Other OEC Projects

Southside Graveyard Project

The Southside Graveyard Project restores headstones which have been laid flat for safety reasons. This allows inscriptions to be read again and enhances the environment.

The OEC provided a grant of £5,000 to the Edinburgh Southside Graveyard Project in 2016, and helped to raise matching funding. Other contributors were the Grange Association, the Sir James Miller Edinburgh Trust, the South Central Neighbourhood Partnership and a private individual.

The Project has partnered with the City of Edinburgh Council which provides constructive opportunities to participants on the Community Payback Programme. Over 225 headstones have been rebuilt in the Grange Cemetery and 19 foundations prepared.

The Old Edinburgh Club was sorry to hear of the passing in 2022 of Alan McKinney, who was the driving force for the project. Alan also made an enormous contribution to the work of the Old Edinburgh Club, including serving as Honorary Treasurer.

Alan wrote an article the Book of the Old Edinburgh Club making the case for the project, and the Grange Association published a leaflet on progress.

Public Sculpture of Edinburgh Cover

Public Sculpture of Edinburgh

The Club co-sponsored research for the two-volume authoritative publication on the Public Sculpture of Edinburgh, volume 20 of the Public Sculpture of Britain series published in 2018 by Liverpool University Press.

The principal author was Ray McKenzie, previously Senior Lecturer in Art History and Research Fellow at the School of Art in Glasgow. Research was undertaken by by Dianne King, previously Acting head of Humanities and Honorary Research Fellow at Edinburgh College of Art, and Tracy Smith, freelance researcher and editor.

Bibliography of Edinburgh History

Our online Bibliography of Edinburgh History brings together an extensive collection of nearly 3,000 items – books, chapters, journal articles, and dissertations – covering the rich heritage of the city, dating from Maitland’s 1753 History of Edinburgh and Leith. It covers prehistory to modern times, taking in a range of themes – social, cultural, economic and architectural. It features the Old and New Towns and local communities across the city.

The compilation of the Bibliography was originally commissioned from Dr Malcolm Noble in 2017, and we completed two updating cycles since, identifying new publications and filling gaps from the past. He described his task in assembling the Bibliography in the Book of the Old Edinburgh Club, New Series, Volume 16.
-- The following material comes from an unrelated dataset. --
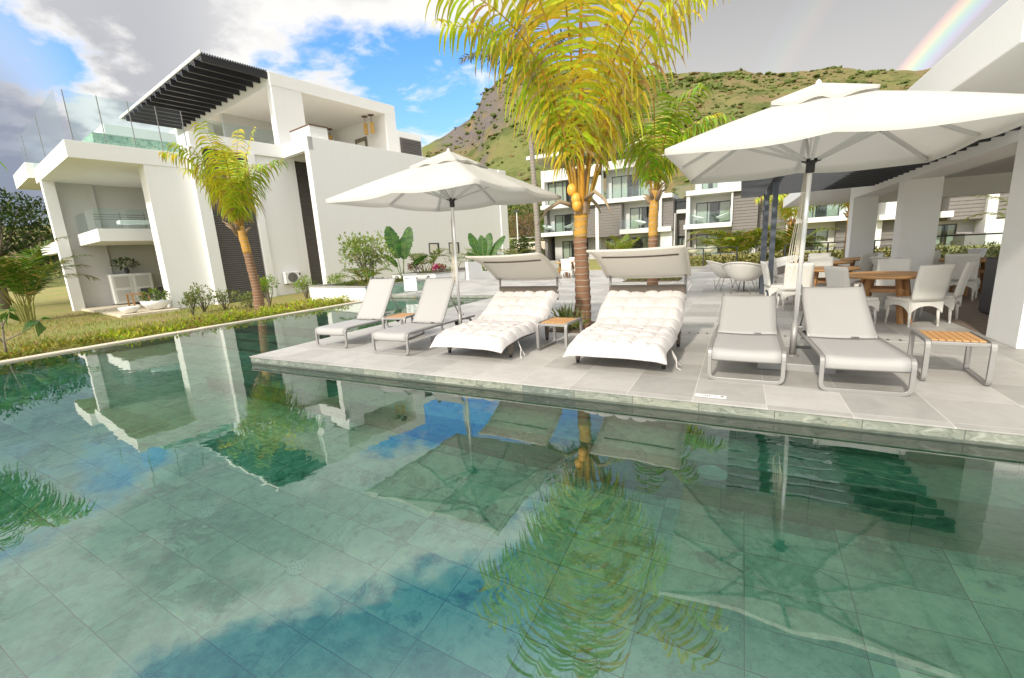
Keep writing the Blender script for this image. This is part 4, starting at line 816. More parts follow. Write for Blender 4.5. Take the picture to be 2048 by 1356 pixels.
def daybed(label, seed, W=.60):
    rnd = random.Random(seed); t = thing('daybed', label, 'daybed', group='white double daybeds with sunshade hoods')
    m = MB(); m.grid(lambda u, v: Vector(((u - .5) * 2 * (W - .04), .28 + v * 1.75, bedz_s(.28 + v * 1.75) - .02)), 4, 24); m.build('frame', 'brown_wicker', t, smooth=True, solid=.06)
    m = MB(); m.box(-W + .04, W - .04, 1.98, 2.04, .64, .83); m.build('headboard', 'brown_wicker', t, bevel=.02)
    for x, y in ((-W + .08, .42), (W - .08, .42), (-W + .08, 1.62), (W - .08, 1.62)):
        m = MB(); z = bedz_s(y) - .07; m.bar((x * 1.01, y - .03, .04), (x, y, z), .05, .05, (0, 1, 0), .075, .075); l = m.build('leg', 'brown_wicker', t, bevel=.01); m = MB(); m.lathe([(.022, 0), (.024, .045)], 10, (x * 1.01, y - .03, 0)); m.build('foot', 'black_plastic', l)
    nx, ny = 6, 9; ox = [rnd.uniform(-.02, .02) for _ in range(40)]
    def cush(u, v, top):
        y = .03 + v * 1.94; cx = u * nx; cy = v * ny; sx = abs(math.sin(math.pi * cx)); sy = abs(math.sin(math.pi * cy)); puff = (sx ** .35) * (sy ** .35) * (.8 + .4 * noise.noise((int(cx) * 3.1, int(cy) * 2.3, seed)))
        edge = min(1, min(u, 1 - u) * 14) ** .5 * min(1, min(v, 1 - v) * 20) ** .5
        wob = noise.noise((u * 7 + seed, v * 9, 0)) * .022 + noise.noise((u * 19 + seed, v * 23, 2)) * .008
        z = bedz_s(y) + (.075 + .038 * puff + wob) * edge if top else bedz_s(y) - .005
        tuck = .05 * noise.noise((v * 5, seed, u)); x = (u - .5) * 2 * (W + .0 + tuck * (abs(u - .5) * 2) ** 3) 
        yy = y + noise.noise((u * 5, seed + 3, 0)) * .035 * (1 if v < .5 else .4); sag = .04 * (1 - (2 * u - 1) ** 2) * max(0, v - .8) / .2
        dz = -.03 * max(0, .06 - v) / .06 - .012 * (abs(2 * u - 1) ** 6) * 3; return Vector((x, yy, z + dz - sag))
    m = MB(); m.grid(lambda u, v: cush(u, v, True), 60, 90); m.grid(lambda u, v: cush(1 - u, v, False), 12, 30); c = m.build('cushion', 'cushion', t, smooth=True)
    for i in range(1, nx):
        pass
    m = MB()
    for i in range(1, nx):
        for j in range(1, ny): p = cush(i / nx, j / ny, True); m.ball(p + Vector((0, 0, .004)), .011, 0, 6, 4, (1, 1, .6))
    m.build('buttons', 'cushion', c, smooth=True)
    m = MB(); m.tube([(W - .02, .5, .22), (W + .05, .46, .12), (W + .07, .40, .02), (W + .12, .34, .012)], .008, 5); m.tube([(W - .02, .5, .22), (W + .03, .5, .1), (W + .10, .47, .03)], .008, 5); m.build('tie_string', 'cushion', c, smooth=True); m = MB(); m.tube([(W, 1.9, .75), (W + .05, 1.94, .87), (W - .03, 2.0, .93)], .008, 5)
    m.build('tie_string', 'cushion', c, smooth=True)
    for sd in (-1, 1): m = MB(); m.tube([(sd * (W - .05), 2.01, .60), (sd * (W - .05), 2.02, .98)], .018, 8); m.build('hood_post', 'alu', t, smooth=True)
    def hood(u, v):
        s = v; y = 2.04 - .90 * s; z = .955 + .425 * math.sin(s * 1.45) / math.sin(1.45) ; return Vector(((u - .5) * 2 * (W + .01 + .015 * s), y, z - .015 * math.sin(math.pi * u)))
    m = MB(); m.grid(hood, 10, 20); h = m.build('hood', 'canopy_mesh', t, smooth=True, solid=.006)
    m = MB(); m.tube([hood(0, k / 12) for k in range(13)] + [hood(k / 8, 1) for k in range(1, 9)] + [hood(1, 1 - k / 12) for k in range(1, 13)] + [hood(1 - k / 8, 0) for k in range(1, 8)], .017, 8, closed=True); m.build('hood_frame', 'canopy_mesh', h, smooth=True)
    m = MB(); m.tube([hood(.08 + k * .84 / 8, .62) - Vector((0, .004, .012)) for k in range(9)], .011, 6); m.build('hood_batten', 'brown_wicker', h)
    return t
d1 = daybed('white tufted double daybed with beige hood, left of the tall palm trunk', 3.3); d1.location = (-3.28, 4.80, 0); d1.rotation_euler = (0, 0, R(-2))
d2 = daybed('white tufted double daybed with beige hood, right of the tall palm trunk', 8.7); d2.location = (-1.26, 4.77, 0); d2.rotation_euler = (0, 0, R(-1))
def parasol(label, loc, zc, hub, peak, rot, half, seed, tilt=(0, 0)):
    rnd = random.Random(seed); t = thing('parasol', label, 'parasol', loc, rot, 'white square parasols on the pool deck')
    solid('base_slab', 'granite', [(-.36, .36, -.40, .40, 0, .085)], t, bevel=.008)
    m = MB(); m.tube([(0, 0, .085), (0, 0, .48)], .033, 14); m.lathe([(.07, .085), (.07, .095), (.04, .1)], 14); m.tube([(.03, 0, .42), (.08, 0, .42)], .012, 8); m.build('base_tube', 'alu', t, smooth=True)
    m = MB(); m.tube([(0, 0, .44), (0, 0, peak - .02)], .024, 14); m.build('pole', 'alu_bright', t, smooth=True)
    m = MB(); m.lathe([(.03, hub - .11), (.042, hub - .1), (.042, hub - .02), (.06, hub), (.06, hub + .03), (.03, hub + .035)], 16); 
    for k in range(8): a = k * math.pi / 4; m.bar((math.cos(a) * .05, math.sin(a) * .05, hub + .012), (math.cos(a) * .085, math.sin(a) * .085, hub + .02), .018, .03)
    m.build('hub', 'black_plastic', t)
    def rad(a): return half / max(abs(math.cos(a)), abs(math.sin(a)))
    def can(a, s, lo=0):
        r = rad(a) * s; f = (a / (math.pi / 4)) % 1; sag = math.sin(math.pi * f)
        inset = 1 - .030 * sag * s; tr = s * (rad(a) / (half * 1.4142)); mid = abs(math.cos(2 * a)) if False else 0
        zed = zc + (peak - zc) * (1 - s) ** 1.0 - .07 * math.sin(math.pi * s) * .6 * -1 * .5 - .045 * sag * s * (1 - .2 * s) + (half * 1.4142 - rad(a)) * .035 * s
        return Vector((math.cos(a) * r * inset, math.sin(a) * r * inset, zed + lo))
    m = MB(); ns, na = 14, 96
    m.grid(lambda u, v: can(u * 2 * math.pi, .22 + .78 * v), na, ns)
    m.grid(lambda u, v: can(u * 2 * math.pi, 1.0) * 1.0 + Vector((0, 0, -.055 * v)), na, 1)
    c = m.build('canopy', 'canvas', t, smooth=True, merge=True)
    def vent(u, v):
        a = u * 2 * math.pi; p = can(a, .02 + .31 * v); w = .018 * math.sin(a * 8 + seed) * v; return p + Vector((0, 0, .06 - .015 * v + w + .02 * (1 - v)))
    m = MB(); m.grid(vent, 96, 6); m.grid(lambda u, v: vent(u, 1.0) + Vector((0, 0, -.03 * v)), 96, 1); v_ = m.build('vent', 'canvas', t, smooth=True)
    m = MB(); m.lathe([(.02, peak + .04), (.03, peak + .075), (.02, peak + .10), (.002, peak + .115)], 12); m.build('finial', 'white_paint', t, smooth=True)
    for k in range(8):
        a = k * math.pi / 4; m = MB(); P = [can(a, s) + Vector((0, 0, -.022)) for s in (.06, .3, .55, .8, .985)]
        m.tube(P, .011, 4, sq=(.02, .014)); rb = m.build('rib', 'rib_grey', t)
        m = MB(); q = can(a, .52) + Vector((0, 0, -.05)); m.tube([(math.cos(a) * .08, math.sin(a) * .08, hub + .02), q], .009, 4, sq=(.014, .014)); m.build('strut', 'rib_grey', rb)
        m = MB(); m.bar(q - Vector((0, 0, .012)), q + Vector((0, 0, .034)), .028, .035, (math.cos(a), math.sin(a), 0)); m.build('joint', 'black_plastic', rb)
    m = MB()
    for k in range(3):
        x = -.035 - .012 * k; b = rnd.uniform(.95, 1.35); m.tube([(x * .7, .02 * k, hub - .1), (x - .01, .02 * k, hub - .5), (x - .03 - .012 * k, .02 * k, b + .3), (x - .045 - .012 * k, .02, b), (x - .02, .02, b - .07), (x + .0, .01, b + .05), (x + .012, 0, hub - .3)], .0045, 5)
    m.build('rope', 'rope', t, smooth=True)
    t.rotation_euler = (tilt[0], tilt[1], rot); return t
parasol('white parasol between the left lounger and the left daybed, further from the camera', (-4.24, 6.20, 0), 2.34, 2.30, 2.98, R(-2), 1.36, 4, (R(.0), R(.6)))
parasol('largest looking white parasol over the two right hand loungers', (.59, 5.81, 0), 2.27, 2.19, 2.87, 0, 1.29, 9, (0, R(1.0)))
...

Dean of Guild Court records

The records of Edinburgh’s Dean of Guild Court provide a remarkable collection of drawings, reports and correspondence tracing the development of the capital, site by site. These provide fascinating insights, not least on the construction of the New Town.

Since 2013, the Old Edinburgh Club the OEC has supported the work of Dr Joe Rock in cataloguing these records  covering 1700 to 1824. This work is in its final phase and we are shortly to launch a searchable, online database to facilitate access to the records, of interest to building professionals, urban historians and genealogists.